La verdad subyacente parece innegable: mi felicidad puede sanar a otra persona tal como me sana a mí. La contribución más importante que puedo hacer para la sanación de nuestro planeta es ser feliz. Al propagar esa felicidad en donde quiera que vaya, suscito una respuesta sanadora. Es fundamental comprender que nada de esto exige hacer algo especial; no tenemos que concentrarnos en actos de bondad, aunque si surgen como expresión espontánea de tu felicidad, qué mejor. No es mediante palabras ni actos que promovemos el cambio más profundo a nuestro alrededor. Como dijo Ralph Waldo Emerson: “Lo que eres está gritando tan fuerte que no puedo escuchar lo que dices”. Mientras más intensa sea tu felicidad, mayor será su efecto sanador.

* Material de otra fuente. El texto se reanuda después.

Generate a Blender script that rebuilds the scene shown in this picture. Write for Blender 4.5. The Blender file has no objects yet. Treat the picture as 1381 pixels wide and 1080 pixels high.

La influencia sanadora de la felicidad viaja a la velocidad de la luz, literalmente. Como un pensamiento estimulante que viaja en internet y llega a millones de personas en cuestión de horas, la felicidad de una persona no tiene límites. Se multiplica exponencialmente como una infección benigna, suscitando orden en vez de desorden, unidad en vez de separación. Así pues, en lugar de aferrarte a una identidad limitada, mírate en una escala global, como parte del cuerpo, la mente y el espíritu ampliados de la humanidad. Una matriz que está más allá de cualquier campo de energía o de información nos mantiene unidos. Es un campo espiritual. Es la manifestación de lo que las religiones llaman la mente de Dios.
Ahora la visión está completa. Como afirmó el antiguo filósofo Plotino: “Nuestro afán no es sólo estar libres de pecado sino ser Dios”. La existencia más feliz imaginable es vivir en la mente de Dios, una mente por completo humana, como siempre lo quiso Dios. Todo lo que tememos y deseamos cambiar puede transformarse mediante la felicidad, nuestro más simple anhelo y también el más profundo.